El golpismo latinoamericano se perfeccionó con el paso del tiempo. Antes, cuando la fuerza del poder militar bastaba para derrocar al gobernante molesto, el golpismo no disimulaba su desprecio por las normas constitucionales. Luego, cuando ese accionar comenzó a tener “mala imagen” en el mundo desarrollado, los golpistas pusieron en práctica la desestabilización económica como estrategia para voltear al gobernante que no acataba las órdenes del neoliberalismo. Pero faltaba la estrategia más sutil y abyecta: presentar un vulgar derrocamiento como la puesta en funcionamiento de las instituciones de la democracia para castigar a un presidente que no gobernaba como correspondía.

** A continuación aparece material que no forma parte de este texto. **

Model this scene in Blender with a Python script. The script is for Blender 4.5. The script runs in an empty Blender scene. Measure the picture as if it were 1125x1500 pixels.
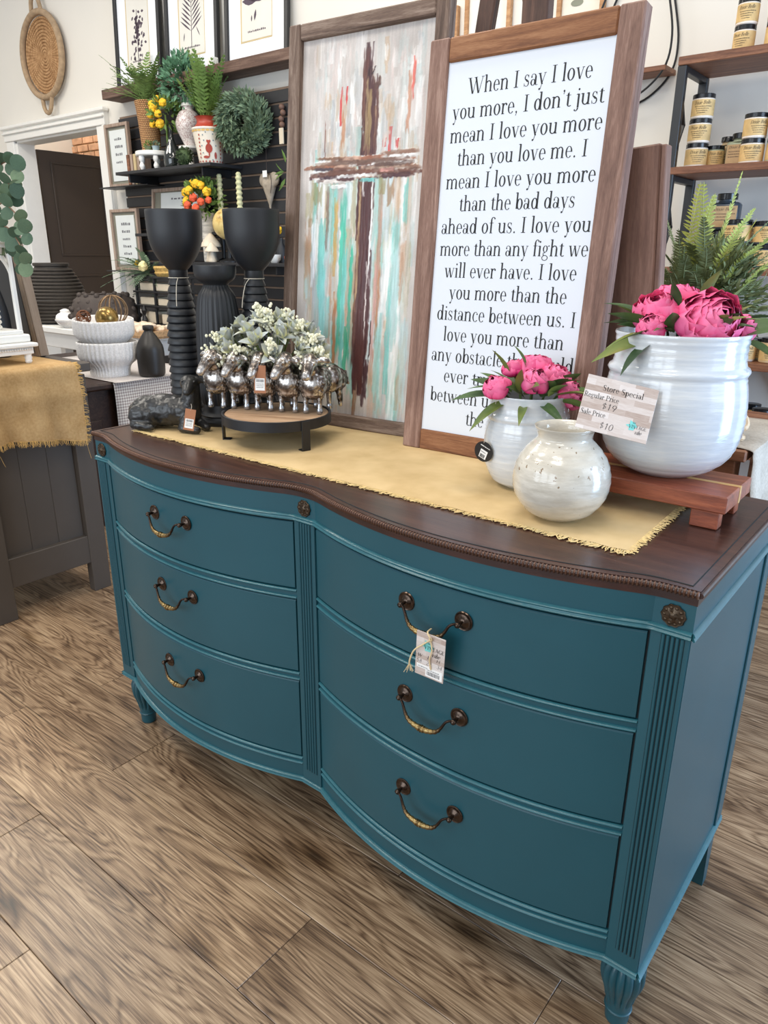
import bpy, bmesh, math, random
import numpy as np
from mathutils import Matrix, Vector, Euler, noise as mnoise

# ------------------------------------------------------------------ camera, world, lights, exposure
SC = bpy.context.scene
COL = SC.collection
R = math.radians
cd = bpy.data.cameras.new('camera'); cam = bpy.data.objects.new('camera', cd); COL.objects.link(cam)
cam.location = (0.9774, -0.9737, 1.3093)
cam.rotation_euler = (1.2343, -0.0057, 0.6748)
cd.sensor_fit = 'VERTICAL'; cd.sensor_height = 24.0; cd.lens = 24.0 * 1072.72 / 1500.0
cd.clip_start = 0.05; cd.clip_end = 60
SC.camera = cam

W = bpy.data.worlds.new('world'); SC.world = W; W.use_nodes = True
bg = W.node_tree.nodes['Background']
bg.inputs['Color'].default_value = (0.93, 0.95, 1.0, 1); bg.inputs['Strength'].default_value = 0.50


def area(name, loc, target, sx, sy, power, color):
    d = bpy.data.lights.new(name, 'AREA'); d.shape = 'RECTANGLE'; d.size = sx; d.size_y = sy
    d.energy = power; d.color = color
    o = bpy.data.objects.new(name, d); COL.objects.link(o); o.location = loc
    v = Vector(target) - Vector(loc)
    o.rotation_euler = v.to_track_quat('-Z', 'Y').to_euler()
    return o


# shop-front windows behind the camera, three panes side by side (cool daylight)
for i, x in enumerate((-2.6, -0.9, 0.8)):
    area('shop_window_light', (x, -4.6, 1.9), (x, 0, 1.5), 1.45, 2.3, 42, (0.80, 0.90, 1.0))
area('side_window_light', (4.6, 0.6, 2.0), (0, 0.9, 1.0), 2.6, 2.2, 36, (0.80, 0.90, 1.0))
area('added_blue_fill', (2.9, 1.3, 1.15), (0.0, 2.5, 1.0), 1.3, 1.9, 85, (0.42, 0.66, 1.0))  # added low lamp, imitates blue daylight from the right on the shelf wall
# ceiling troffers
for x, y in ((-3.4, 0.7), (-1.3, 1.5), (-1.9, -1.2), (0.3, 0.3), (0.6, -1.7), (-5.2, 0.4)):
    area('ceiling_light', (x, y, 3.7), (x, y, 0), 1.2, 0.6, 36 if x < -1.5 else 24, (1.0, 0.93, 0.82))

area('added_rear_fill', (-6.9, 3.3, 3.3), (-6.9, 3.6, 1.8), .8, .5, 15, (1.0, 0.93, 0.84))  # unseen lamp added to brighten the bricks beyond the doorway
SC.view_settings.view_transform = 'Standard'; SC.view_settings.look = 'None'
SC.view_settings.exposure = 0.22; SC.view_settings.gamma = 1.0
SC.view_settings.use_curve_mapping = False
SC.cycles.max_bounces = 6; SC.cycles.diffuse_bounces = 3; SC.cycles.glossy_bounces = 3
SC.cycles.transparent_max_bounces = 4; SC.cycles.caustics_reflective = False; SC.cycles.caustics_refractive = False
SC.cycles.use_denoising = True
random.seed(7); rnd = random.random
def ru(a, b): return a + (b - a) * rnd()


# ------------------------------------------------------------------ materials
def s2l(c):
    return tuple(((x / 255) / 12.92 if x / 255 <= .04045 else ((x / 255 + .055) / 1.055) ** 2.4) for x in c) + (1,)


class NT:
    def __init__(self, name):
        self.m = bpy.data.materials.new(name); self.m.use_nodes = True
        self.t = self.m.node_tree; self.b = self.t.nodes['Principled BSDF']

    def n(self, typ, **kw):
        nd = self.t.nodes.new(typ)
        for k, v in kw.items():
            if k.startswith('i_'):
                nd.inputs[k[2:].replace('_', ' ')].default_value = v
            elif k.startswith('n_'):
                nd.inputs[int(k[2:])].default_value = v
            else:
                setattr(nd, k, v)
        return nd

    def l(self, a, b): self.t.links.new(a, b)

    def coords(self, scale=(1, 1, 1), rand=True, attr='Object', rot=(0, 0, 0)):
        tc = self.n('ShaderNodeTexCoord'); mp = self.n('ShaderNodeMapping')
        mp.inputs['Scale'].default_value = scale; mp.inputs['Rotation'].default_value = rot
        if rand:
            oi = self.n('ShaderNodeObjectInfo')
            mu = self.n('ShaderNodeVectorMath', operation='SCALE'); mu.inputs[0].default_value = (37, 53, 71)
            self.l(oi.outputs['Random'], mu.inputs['Scale'])
            ad = self.n('ShaderNodeVectorMath', operation='ADD')
            self.l(tc.outputs[attr], ad.inputs[0]); self.l(mu.outputs[0], ad.inputs[1])
            self.l(ad.outputs[0], mp.inputs['Vector'])
        else:
            self.l(tc.outputs[attr], mp.inputs['Vector'])
        return mp.outputs['Vector']

    def noise(self, vec, scale=5, detail=4, rough=.55, dist=0):
        nd = self.n('ShaderNodeTexNoise'); nd.inputs['Scale'].default_value = scale
        nd.inputs['Detail'].default_value = detail; nd.inputs['Roughness'].default_value = rough
        nd.inputs['Distortion'].default_value = dist; self.l(vec, nd.inputs['Vector'])
        return nd.outputs['Fac']

    def ramp(self, fac, stops):
        r = self.n('ShaderNodeValToRGB'); e = r.color_ramp.elements
        while len(e) < len(stops): e.new(.5)
        for el, (p, c) in zip(e, stops): el.position = p; el.color = c
        self.l(fac, r.inputs['Fac']); return r.outputs['Color']

    def mix(self, fac, a, b, mode='MIX'):
        m = self.n('ShaderNodeMix', data_type='RGBA', blend_type=mode)
        for s, v in ((m.inputs[0], fac), (m.inputs[6], a), (m.inputs[7], b)):
            if hasattr(v, 'is_linked') or hasattr(v, 'links'): self.l(v, s)
            else: s.default_value = v
        return m.outputs[2]

    def math(self, op, a, b=0.0):
        m = self.n('ShaderNodeMath', operation=op)
        for s, v in ((m.inputs[0], a), (m.inputs[1], b)):
            if hasattr(v, 'links'): self.l(v, s)
            else: s.default_value = v
        return m.outputs[0]

    def color(self, c):
        if hasattr(c, 'links'): self.l(c, self.b.inputs['Base Color'])
        else: self.b.inputs['Base Color'].default_value = c

    def bump(self, h, strength=.3, dist=.002):
        b = self.n('ShaderNodeBump'); b.inputs['Strength'].default_value = strength
        b.inputs['Distance'].default_value = dist; self.l(h, b.inputs['Height'])
        self.l(b.outputs[0], self.b.inputs['Normal'])

    def set(self, rough=.5, metal=0., spec=.5, coat=0., coat_r=.1):
        self.b.inputs['Roughness'].default_value = rough; self.b.inputs['Metallic'].default_value = metal
        self.b.inputs['Specular IOR Level'].default_value = spec
        self.b.inputs['Coat Weight'].default_value = coat; self.b.inputs['Coat Roughness'].default_value = coat_r


MATS = {}


def mat(name, c, rough=.5, metal=0., var=.08, vs=12, bump=.0, bs=60, spec=.5, coat=0., scale=(1, 1, 1)):
    """plain paint / plastic / metal with a little mottling"""
    if name in MATS: return MATS[name]
    t = NT(name); c = s2l(c); v = t.coords(scale)
    f = t.noise(v, vs, 4)
    a = tuple(min(1, x * (1 - var)) for x in c[:3]) + (1,); b = tuple(min(1, x * (1 + var)) for x in c[:3]) + (1,)
    t.color(t.ramp(f, [(.3, a), (.7, b)])); t.set(rough, metal, spec, coat)
    if bump: t.bump(t.noise(v, bs, 3), bump)
    MATS[name] = t.m; return t.m


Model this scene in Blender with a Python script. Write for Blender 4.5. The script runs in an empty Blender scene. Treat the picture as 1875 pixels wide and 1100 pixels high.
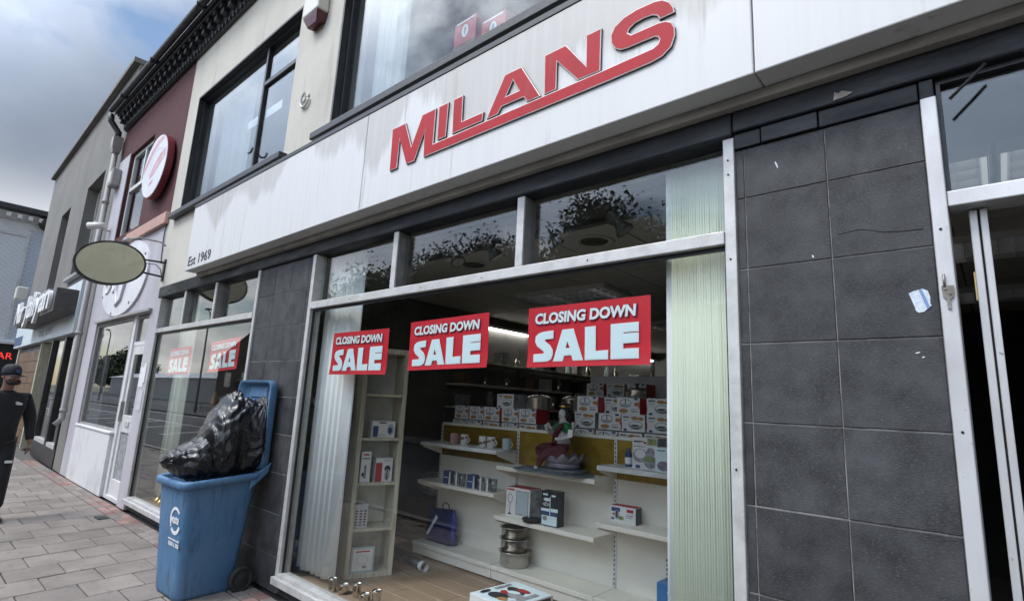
import bpy, bmesh, math, random
from mathutils import Vector, Matrix, noise
from mathutils.geometry import tessellate_polygon
random.seed(11)
R = math.radians
sc = bpy.context.scene
col = sc.collection

# ------------------------------------------------------------------ camera
cd = bpy.data.cameras.new('camera')
cam = bpy.data.objects.new('camera', cd); col.objects.link(cam)
AX = [(0.7502933, -0.0893172, -0.6550438), (0.6592651, 0.1749575, 0.7312724), (0.0492896, -0.9805163, 0.1901532)]
cam.matrix_world = Matrix(((AX[0][0], -AX[0][1], -AX[0][2], 0), (AX[1][0], -AX[1][1], -AX[1][2], -2.4),
                           (AX[2][0], -AX[2][1], -AX[2][2], 1.61), (0, 0, 0, 1)))
cd.sensor_width = 36; cd.sensor_fit = 'HORIZONTAL'; cd.lens = 36 * 999.65 / 1875
cd.clip_start = 0.05; cd.clip_end = 3000
sc.camera = cam

# ------------------------------------------------------------------ world, sun, exposure
SUN_EL, SUN_AZ = R(56), R(205)
w = bpy.data.worlds.new('World'); sc.world = w; w.use_nodes = True
nt = w.node_tree; nt.nodes.clear()
def wn(t, **k):
    n = nt.nodes.new(t)
    for a, b in k.items(): setattr(n, a, b)
    return n
out = wn('ShaderNodeOutputWorld')
sky = wn('ShaderNodeTexSky', sky_type='NISHITA', sun_disc=False, sun_elevation=SUN_EL, sun_rotation=SUN_AZ)
sky.air_density = 1.2; sky.dust_density = 0.6
bg1 = wn('ShaderNodeBackground'); bg1.inputs[1].default_value = 0.085
bg2 = wn('ShaderNodeBackground'); bg2.inputs[1].default_value = 1.0
nt.links.new(sky.outputs[0], bg1.inputs[0])
tc = wn('ShaderNodeTexCoord'); sep = wn('ShaderNodeSeparateXYZ'); nt.links.new(tc.outputs['Generated'], sep.inputs[0])
zc = wn('ShaderNodeMath', operation='MAXIMUM'); nt.links.new(sep.outputs[2], zc.inputs[0]); zc.inputs[1].default_value = 0.0
za = wn('ShaderNodeMath', operation='ADD'); nt.links.new(zc.outputs[0], za.inputs[0]); za.inputs[1].default_value = 0.28
dx = wn('ShaderNodeMath', operation='DIVIDE'); nt.links.new(sep.outputs[0], dx.inputs[0]); nt.links.new(za.outputs[0], dx.inputs[1])
dy = wn('ShaderNodeMath', operation='DIVIDE'); nt.links.new(sep.outputs[1], dy.inputs[0]); nt.links.new(za.outputs[0], dy.inputs[1])
cb = wn('ShaderNodeCombineXYZ'); nt.links.new(dx.outputs[0], cb.inputs[0]); nt.links.new(dy.outputs[0], cb.inputs[1])
CLOUD_OFF = (1.86, -0.35, 0.0)
ad = wn('ShaderNodeVectorMath', operation='ADD'); nt.links.new(cb.outputs[0], ad.inputs[0]); ad.inputs[1].default_value = CLOUD_OFF
n1 = wn('ShaderNodeTexNoise'); n1.inputs['Scale'].default_value = 0.8; n1.inputs['Detail'].default_value = 9; n1.inputs['Roughness'].default_value = 0.55
n1.inputs['Distortion'].default_value = 0.25
nt.links.new(ad.outputs[0], n1.inputs['Vector'])
r1 = wn('ShaderNodeMapRange'); r1.inputs[1].default_value = 0.425; r1.inputs[2].default_value = 0.475; nt.links.new(n1.outputs[0], r1.inputs[0])
n2 = wn('ShaderNodeTexNoise'); n2.inputs['Scale'].default_value = 1.0; n2.inputs['Detail'].default_value = 6; n2.inputs['Roughness'].default_value = 0.5
ad2 = wn('ShaderNodeVectorMath', operation='ADD'); nt.links.new(cb.outputs[0], ad2.inputs[0]); ad2.inputs[1].default_value = (9.16, -2.55, 4.0)
nt.links.new(ad2.outputs[0], n2.inputs['Vector'])
rp = wn('ShaderNodeValToRGB'); nt.links.new(n2.outputs[0], rp.inputs[0])
e = rp.color_ramp.elements
e[0].position = 0.36; e[0].color = (0.145, 0.178, 0.235, 1); e[1].position = 0.66; e[1].color = (0.47, 0.49, 0.515, 1)
m = rp.color_ramp.elements.new(0.5); m.color = (0.205, 0.24, 0.30, 1)
# clouds pale towards the horizon
hz_ = wn('ShaderNodeMapRange', interpolation_type='SMOOTHSTEP'); nt.links.new(sep.outputs[2], hz_.inputs[0])
for i_, q_ in ((1, 0.06), (2, 0.33), (3, 0.92), (4, 0.0)): hz_.inputs[i_].default_value = q_
pm = wn('ShaderNodeMix', data_type='RGBA'); nt.links.new(hz_.outputs[0], pm.inputs[0]); nt.links.new(rp.outputs[0], pm.inputs[6])
n3 = wn('ShaderNodeTexNoise'); n3.inputs['Scale'].default_value = 2.2; n3.inputs['Detail'].default_value = 7; nt.links.new(ad.outputs[0], n3.inputs['Vector'])
r3 = wn('ShaderNodeValToRGB'); nt.links.new(n3.outputs[0], r3.inputs[0]); r3.color_ramp.elements[0].position = .35; r3.color_ramp.elements[0].color = (.57, .58, .60, 1); r3.color_ramp.elements[1].position = .62; r3.color_ramp.elements[1].color = (1.14, 1.13, 1.12, 1)
nt.links.new(r3.outputs[0], pm.inputs[7])
nt.links.new(pm.outputs[2], bg2.inputs[0])
# thin cloud glows around the hidden sun
dt = wn('ShaderNodeVectorMath', operation='DOT_PRODUCT'); nt.links.new(tc.outputs['Generated'], dt.inputs[0])
dt.inputs[1].default_value = (math.sin(SUN_AZ) * math.cos(SUN_EL), math.cos(SUN_AZ) * math.cos(SUN_EL), math.sin(SUN_EL))
gl = wn('ShaderNodeMapRange', interpolation_type='SMOOTHSTEP'); nt.links.new(dt.outputs['Value'], gl.inputs[0])
for i_, q_ in ((1, 0.42), (2, 1.0), (3, 0.82), (4, 6.6)): gl.inputs[i_].default_value = q_
nt.links.new(gl.outputs[0], bg2.inputs[1])
mx = wn('ShaderNodeMixShader'); nt.links.new(r1.outputs[0], mx.inputs[0]); nt.links.new(bg1.outputs[0], mx.inputs[1]); nt.links.new(bg2.outputs[0], mx.inputs[2])
nt.links.new(mx.outputs[0], out.inputs[0])

sl = bpy.data.lights.new('sun', 'SUN'); sun = bpy.data.objects.new('sun', sl); col.objects.link(sun)
sl.energy = 1.0; sl.angle = R(16); sl.color = (1.0, 0.94, 0.86)
sdir = Vector((math.sin(SUN_AZ) * math.cos(SUN_EL), math.cos(SUN_AZ) * math.cos(SUN_EL), math.sin(SUN_EL)))
sun.rotation_euler = sdir.to_track_quat('Z', 'Y').to_euler()
sun.location = (-6, -12, 20)
sc.view_settings.view_transform = 'Standard'; sc.view_settings.look = 'None'
sc.view_settings.gamma = 1.0; sc.view_settings.use_curve_mapping = False
sc.view_settings.exposure = 0.86
sc.render.engine = 'CYCLES'
cy = sc.cycles
cy.max_bounces = 9; cy.diffuse_bounces = 4; cy.glossy_bounces = 4; cy.transmission_bounces = 4; cy.transparent_max_bounces = 14
cy.caustics_reflective = False; cy.caustics_refractive = False
cy.use_denoising = True; cy.sample_clamp_indirect = 6.0

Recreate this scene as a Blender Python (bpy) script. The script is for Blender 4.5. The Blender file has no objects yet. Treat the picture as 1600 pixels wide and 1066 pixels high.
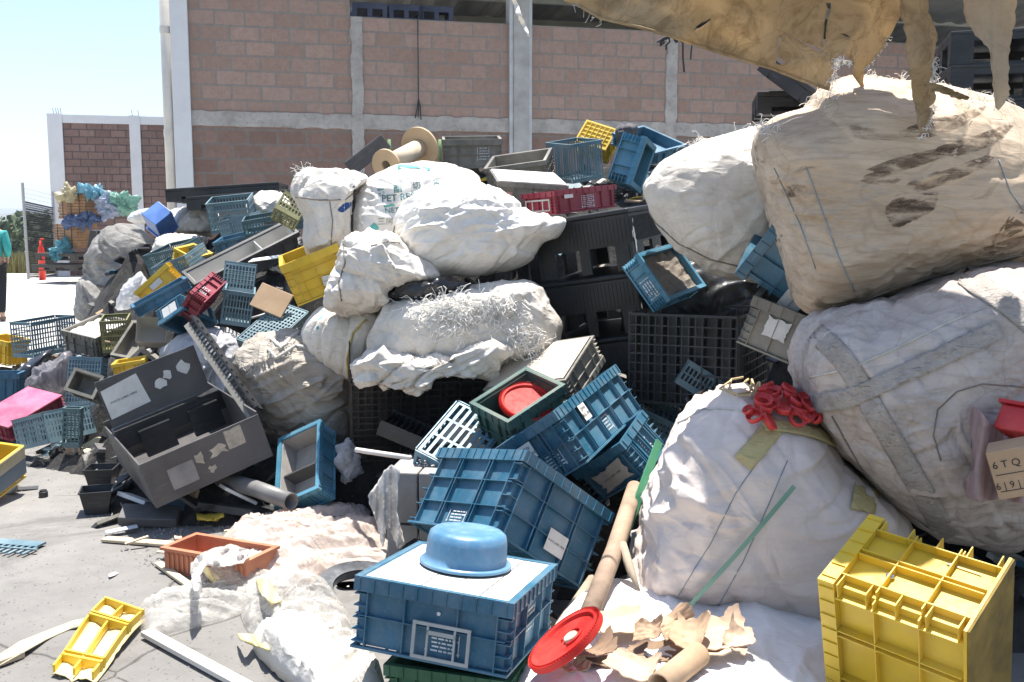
import bpy, bmesh, math, random
import numpy as np
from mathutils import Vector, Matrix, noise, geometry
from mathutils.bvhtree import BVHTree
R = math.radians
rnd = random.Random(7)
sc = bpy.context.scene
COL = sc.collection

# ---------------------------------------------------------------- camera, sky, sun, exposure
F = 1540.0
PITCH = math.atan(183 / F)
CAM = Vector((0, 0, 1.5))
cd = bpy.data.cameras.new('camera')
cam = bpy.data.objects.new('camera', cd)
COL.objects.link(cam)
cam.location = CAM
cam.rotation_euler = (math.pi / 2 - PITCH, 0, 0)
cd.sensor_width = 36
cd.lens = 36 * F / 1600
cd.clip_start = 0.05
cd.clip_end = 6000
sc.camera = cam
SUN_TO = Vector((0.03, 0.20, 0.98)).normalized()
w = bpy.data.worlds.new('World')
sc.world = w
w.use_nodes = True
nt = w.node_tree
nt.nodes.clear()
sky = nt.nodes.new('ShaderNodeTexSky')
sky.sky_type = 'NISHITA'
sky.sun_disc = False
sky.sun_elevation = math.asin(SUN_TO.z)
sky.sun_rotation = math.atan2(SUN_TO.x, SUN_TO.y)
sky.air_density = 1.0
sky.dust_density = 1.0
sky.ozone_density = 1.6
bg = nt.nodes.new('ShaderNodeBackground')
bg.inputs[1].default_value = 0.10
wo = nt.nodes.new('ShaderNodeOutputWorld')
nt.links.new(sky.outputs[0], bg.inputs[0])
nt.links.new(bg.outputs[0], wo.inputs[0])
sl = bpy.data.lights.new('sun', 'SUN')
sl.energy = 4.6
sl.angle = R(0.55)
sl.color = (1.0, 0.965, 0.90)
so = bpy.data.objects.new('sun', sl)
COL.objects.link(so)
so.rotation_euler = SUN_TO.to_track_quat('Z', 'Y').to_euler()
sc.view_settings.view_transform = 'Standard'
sc.view_settings.look = 'None'
sc.view_settings.exposure = 1.27
sc.view_settings.gamma = 1.0
sc.render.engine = 'CYCLES'
sc.cycles.max_bounces = 6
sc.cycles.volume_bounces = 0

# ---------------------------------------------------------------- placing helpers
FW = Vector((0, math.cos(PITCH), -math.sin(PITCH)))
UP = Vector((0, math.sin(PITCH), math.cos(PITCH)))

def ray(px, py):
    return Vector((1, 0, 0)) * ((px - 800) / F) + UP * ((533 - py) / F) + FW

def at(px, py, y):
    d = ray(px, py)
    return CAM + d * (y / d.y)

def atz(px, py, z=0.0):
    d = ray(px, py)
    return CAM + d * ((z - CAM.z) / d.z)

# ---------------------------------------------------------------- materials
MATS = {}

def srgb(r, g, b):
    f = lambda c: (c / 255 / 12.92) if c / 255 <= 0.04045 else ((c / 255 + 0.055) / 1.055) ** 2.4
    return (f(r), f(g), f(b))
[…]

Diversos rostros-el militar, el económico, el institucional-que encubren el mismo desprecio por la democracia, por la convivencia en la diversidad, por el pluralismo ideológico, por el derecho de cada uno a convivir en paz y armonía. Diversos rostros que encubren la misma aversión por el voto popular, por la legítima ambición de las masas de elevar su calidad de vida, por el voto secreto y obligatorio. Diversos rostros que encubren la defensa acérrima de intereses mezquinos, antitéticos de los intereses de las mayorías. Diversos rostros que encubren el dogmático convencimiento de que el poder debe estar en manos de minorías selectas, ilustradas, elegidas por la providencia para mandar sobre una masa inculta e irracional; de que el poder les pertenece por derecho natural; de que hay quienes nacieron para mandar y otros nacieron para decir amén; de que, en definitiva, el gobernante de turno está donde está para ser un fiel servidor de quienes se consideran genéticamente superiores a una plebe que no puede ni debe gobernarse por sí misma.